One thing some OOP programmers don't quite understand is that simple procedures and functions without an instance actually offer a protection/safety. They don't allow inheritance to go to far. They let the API user extend the procedures and functions the ways they want to. Wait a minute, isn't that inheritance?

On the other hand, procedures and functions are too simple for some jobs and there are cases for using OOP inheritance. As stated in the quotes at the top of this page, we are in trouble when people start abusing language features .

Inheritance is a broad and vague term

Even opening up a command line window is inheriting environment settings from the operating system - imagine if you had to reset the environment settings (such as SET PATH=) each time you opened a command line.

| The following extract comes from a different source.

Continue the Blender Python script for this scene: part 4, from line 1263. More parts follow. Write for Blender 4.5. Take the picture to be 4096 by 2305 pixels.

Well, I guess I look at "inheritance" in a more broader way than say the OOP consultants would. I think for example some of the Windows API routines are some of the most inherited routines of all time - wrappers around the API are simply inheriting the API. Not really true inheritance according to an OOP consultant, and the WinAPI still kind of sucks - but the point is that portable inheritance doesn't necessarily mean OOP inheritance.

Can SQL queries be inherited

SQL queries can be said to be inherited when one caches a query (or the software caches it for you). You may run an SQL request on the DB and think of the SQL request like a non-inherited procedural call, but in reality DB's are sometimes feeding you cached queries which therefore are in a sense inherited from a previous SQL call that you made a few minutes ago. For example if someone searches the phrase "book" often on your SQL database, you can inherit part of the book query if someone types in "red books" because the "book" query may contain information about the "red books" already in a previous cache.

It would be a waste to go through all the database results from scratch rather than pull them from a previous cache available. So one could inherit red books from books. I realize that this isn't really inheritance according to an OOP consultant.. but try and think outside the box. Inheritance is broader than you think. It's not just about typing out the word "inherited" in your classes and thinking that the world has been saved.